A Pro-European Union activists builds a symbolic fence using wooden bricks with names of Ukrainian cities during a rally in Independence Square in Kiev on Dec. 16, 2013.Dmitry Lovetsky/The Associated Press

Exasperation is the fully justified response of the European Union to the on-again-off-again diplomacy of Viktor Yanukovych, the President of Ukraine. On Thursday, he assured EU foreign policy chief Catherine Ashton that he was still willing to sign a trade association agreement with the EU. Then, on Friday, Mr. Yanukovych once again turned back toward Russia, with talk of co-operation with a customs union led by Russia.

Nonetheless, Europe is right not to shut the door. On Sunday, Stefan Fule, the EU's commissioner for enlargement and European neighbourhood policy, said that further work on the agreement would be on hold, because Mr. Yanukovych's "words and deeds are further and further apart." Consequently, there would have to be clear signals before a resumption of negotiations.

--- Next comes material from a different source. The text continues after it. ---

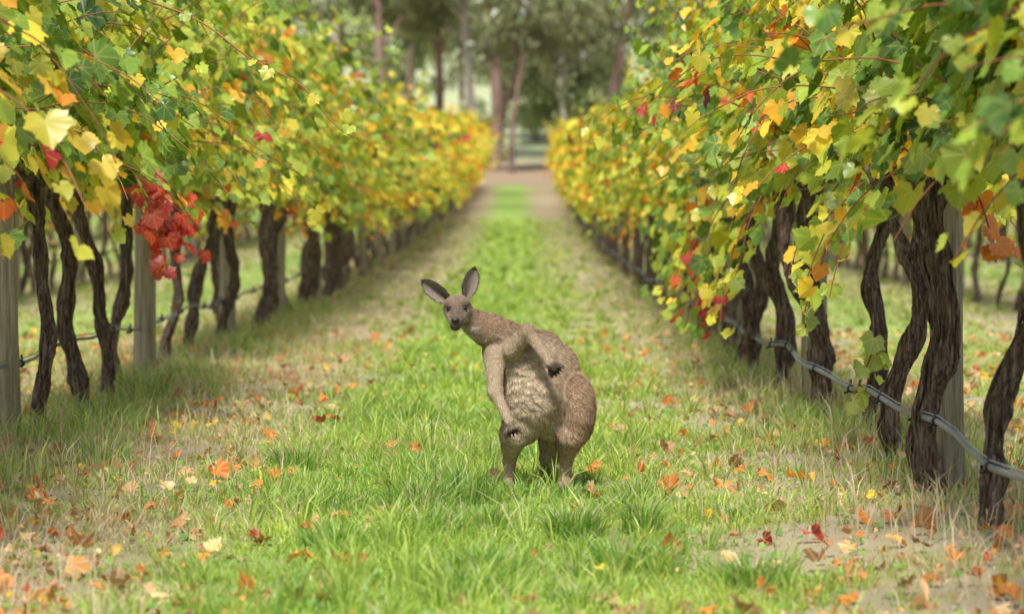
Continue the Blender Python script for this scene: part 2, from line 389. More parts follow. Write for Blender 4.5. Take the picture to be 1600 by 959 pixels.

Meanwhile, the three-week-old demonstration continues in Independence Square in Kiev, punctuated by police violence.

There is no inherent contradiction between a Ukraine-EU trade agreement and a comparable Ukraine-Russian agreement – just as Canada is a member of NAFTA and has also reached a provisional free-trade agreement with the EU. The goal of the frustrated EU-Ukraine association agreement is to bring Ukraine closer to a democratic, free-market Europe. But that need not mean poor relations with Moscow.

Mr. Yanukovych, for all his many faults, is not simply a puppet of Vladimir Putin. But his steps have given many of his countrymen the sense that he intends to move Ukraine away from the West, and back into the orbit of Russia, the country's former occupier. The protests in Kiev are pressuring him to change course. And the door to Europe remains open, unless and until Mr. Yanukovych firmly shuts it.